╔══

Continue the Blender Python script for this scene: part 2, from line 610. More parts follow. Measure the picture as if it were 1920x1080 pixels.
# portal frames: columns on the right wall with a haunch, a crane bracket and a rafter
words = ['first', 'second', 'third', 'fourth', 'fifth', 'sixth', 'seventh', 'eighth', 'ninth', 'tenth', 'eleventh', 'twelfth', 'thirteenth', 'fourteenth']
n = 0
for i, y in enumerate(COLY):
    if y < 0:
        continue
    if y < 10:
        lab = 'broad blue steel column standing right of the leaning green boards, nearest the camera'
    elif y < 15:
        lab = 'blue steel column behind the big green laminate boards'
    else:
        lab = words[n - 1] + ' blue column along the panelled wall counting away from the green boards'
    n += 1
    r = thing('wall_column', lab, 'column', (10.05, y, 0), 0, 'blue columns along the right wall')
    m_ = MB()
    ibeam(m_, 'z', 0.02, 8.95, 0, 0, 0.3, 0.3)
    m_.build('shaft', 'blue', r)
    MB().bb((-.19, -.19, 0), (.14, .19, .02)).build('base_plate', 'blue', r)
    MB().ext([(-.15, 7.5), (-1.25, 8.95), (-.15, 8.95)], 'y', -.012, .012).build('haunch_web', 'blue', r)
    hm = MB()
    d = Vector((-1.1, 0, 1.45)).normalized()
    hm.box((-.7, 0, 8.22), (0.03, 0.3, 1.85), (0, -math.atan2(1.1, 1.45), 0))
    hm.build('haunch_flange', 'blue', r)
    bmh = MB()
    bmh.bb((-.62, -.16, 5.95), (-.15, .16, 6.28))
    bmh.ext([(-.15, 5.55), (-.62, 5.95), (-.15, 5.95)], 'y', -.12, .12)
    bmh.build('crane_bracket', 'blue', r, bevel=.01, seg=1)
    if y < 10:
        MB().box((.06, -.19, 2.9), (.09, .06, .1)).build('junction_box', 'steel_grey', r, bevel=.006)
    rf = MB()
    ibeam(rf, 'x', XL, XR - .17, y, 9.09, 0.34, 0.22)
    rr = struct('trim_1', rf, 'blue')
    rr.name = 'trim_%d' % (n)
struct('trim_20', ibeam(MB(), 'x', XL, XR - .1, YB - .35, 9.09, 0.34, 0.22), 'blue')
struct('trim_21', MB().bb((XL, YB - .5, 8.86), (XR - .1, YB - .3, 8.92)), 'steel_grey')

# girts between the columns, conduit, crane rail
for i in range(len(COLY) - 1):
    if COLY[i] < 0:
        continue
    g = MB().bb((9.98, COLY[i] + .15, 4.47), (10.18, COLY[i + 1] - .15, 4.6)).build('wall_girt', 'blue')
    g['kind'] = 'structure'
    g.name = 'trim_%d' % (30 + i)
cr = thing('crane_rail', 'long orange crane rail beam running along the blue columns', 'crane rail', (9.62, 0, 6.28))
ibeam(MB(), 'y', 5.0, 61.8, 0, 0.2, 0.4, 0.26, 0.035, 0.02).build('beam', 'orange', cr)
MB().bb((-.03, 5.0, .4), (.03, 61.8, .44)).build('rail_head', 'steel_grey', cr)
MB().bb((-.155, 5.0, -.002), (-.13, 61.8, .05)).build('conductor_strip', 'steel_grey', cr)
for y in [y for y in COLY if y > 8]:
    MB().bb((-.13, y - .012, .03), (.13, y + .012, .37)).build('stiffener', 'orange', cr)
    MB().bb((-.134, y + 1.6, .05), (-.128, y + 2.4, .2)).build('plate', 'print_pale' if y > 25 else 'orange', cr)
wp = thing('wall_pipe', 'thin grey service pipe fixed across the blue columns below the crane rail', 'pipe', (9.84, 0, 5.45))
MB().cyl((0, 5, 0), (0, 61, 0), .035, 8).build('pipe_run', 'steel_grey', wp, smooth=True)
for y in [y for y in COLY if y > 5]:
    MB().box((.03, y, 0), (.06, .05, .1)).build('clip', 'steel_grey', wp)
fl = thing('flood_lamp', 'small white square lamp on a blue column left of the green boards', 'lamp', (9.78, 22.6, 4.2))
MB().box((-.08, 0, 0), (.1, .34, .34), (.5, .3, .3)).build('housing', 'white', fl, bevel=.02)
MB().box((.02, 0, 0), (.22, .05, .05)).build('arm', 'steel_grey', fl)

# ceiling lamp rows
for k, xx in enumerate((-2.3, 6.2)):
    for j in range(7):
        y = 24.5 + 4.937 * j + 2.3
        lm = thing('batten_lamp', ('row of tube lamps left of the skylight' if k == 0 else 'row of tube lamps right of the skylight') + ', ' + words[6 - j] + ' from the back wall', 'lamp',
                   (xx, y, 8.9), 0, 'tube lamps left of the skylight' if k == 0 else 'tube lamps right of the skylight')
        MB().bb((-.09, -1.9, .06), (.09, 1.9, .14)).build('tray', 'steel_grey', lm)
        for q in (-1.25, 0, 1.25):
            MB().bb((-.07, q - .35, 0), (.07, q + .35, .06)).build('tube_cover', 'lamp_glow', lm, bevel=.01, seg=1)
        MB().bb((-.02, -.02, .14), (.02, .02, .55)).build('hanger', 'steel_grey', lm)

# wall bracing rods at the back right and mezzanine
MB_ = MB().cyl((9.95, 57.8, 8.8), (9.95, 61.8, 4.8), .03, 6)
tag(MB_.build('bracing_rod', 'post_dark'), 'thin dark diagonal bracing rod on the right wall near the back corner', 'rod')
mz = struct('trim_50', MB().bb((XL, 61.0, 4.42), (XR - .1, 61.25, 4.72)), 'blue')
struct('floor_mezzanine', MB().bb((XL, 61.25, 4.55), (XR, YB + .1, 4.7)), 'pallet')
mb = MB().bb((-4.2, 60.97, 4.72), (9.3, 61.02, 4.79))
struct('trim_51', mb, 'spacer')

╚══

#### WRITTEN INSTRUCTION
From the opening line of the data above through the line that contains "struct('trim_21', MB().bb((XL, YB", please print each line as it stands and only those lines.

#### TASK RESULT
Continue the Blender Python script for this scene: part 2, from line 610. More parts follow. Measure the picture as if it were 1920x1080 pixels.
# portal frames: columns on the right wall with a haunch, a crane bracket and a rafter
words = ['first', 'second', 'third', 'fourth', 'fifth', 'sixth', 'seventh', 'eighth', 'ninth', 'tenth', 'eleventh', 'twelfth', 'thirteenth', 'fourteenth']
n = 0
for i, y in enumerate(COLY):
    if y < 0:
        continue
    if y < 10:
        lab = 'broad blue steel column standing right of the leaning green boards, nearest the camera'
    elif y < 15:
        lab = 'blue steel column behind the big green laminate boards'
    else:
        lab = words[n - 1] + ' blue column along the panelled wall counting away from the green boards'
    n += 1
    r = thing('wall_column', lab, 'column', (10.05, y, 0), 0, 'blue columns along the right wall')
    m_ = MB()
    ibeam(m_, 'z', 0.02, 8.95, 0, 0, 0.3, 0.3)
    m_.build('shaft', 'blue', r)
    MB().bb((-.19, -.19, 0), (.14, .19, .02)).build('base_plate', 'blue', r)
    MB().ext([(-.15, 7.5), (-1.25, 8.95), (-.15, 8.95)], 'y', -.012, .012).build('haunch_web', 'blue', r)
    hm = MB()
    d = Vector((-1.1, 0, 1.45)).normalized()
    hm.box((-.7, 0, 8.22), (0.03, 0.3, 1.85), (0, -math.atan2(1.1, 1.45), 0))
    hm.build('haunch_flange', 'blue', r)
    bmh = MB()
    bmh.bb((-.62, -.16, 5.95), (-.15, .16, 6.28))
    bmh.ext([(-.15, 5.55), (-.62, 5.95), (-.15, 5.95)], 'y', -.12, .12)
    bmh.build('crane_bracket', 'blue', r, bevel=.01, seg=1)
    if y < 10:
        MB().box((.06, -.19, 2.9), (.09, .06, .1)).build('junction_box', 'steel_grey', r, bevel=.006)
    rf = MB()
    ibeam(rf, 'x', XL, XR - .17, y, 9.09, 0.34, 0.22)
    rr = struct('trim_1', rf, 'blue')
    rr.name = 'trim_%d' % (n)
struct('trim_20', ibeam(MB(), 'x', XL, XR - .1, YB - .35, 9.09, 0.34, 0.22), 'blue')
struct('trim_21', MB().bb((XL, YB - .5, 8.86), (XR - .1, YB - .3, 8.92)), 'steel_grey')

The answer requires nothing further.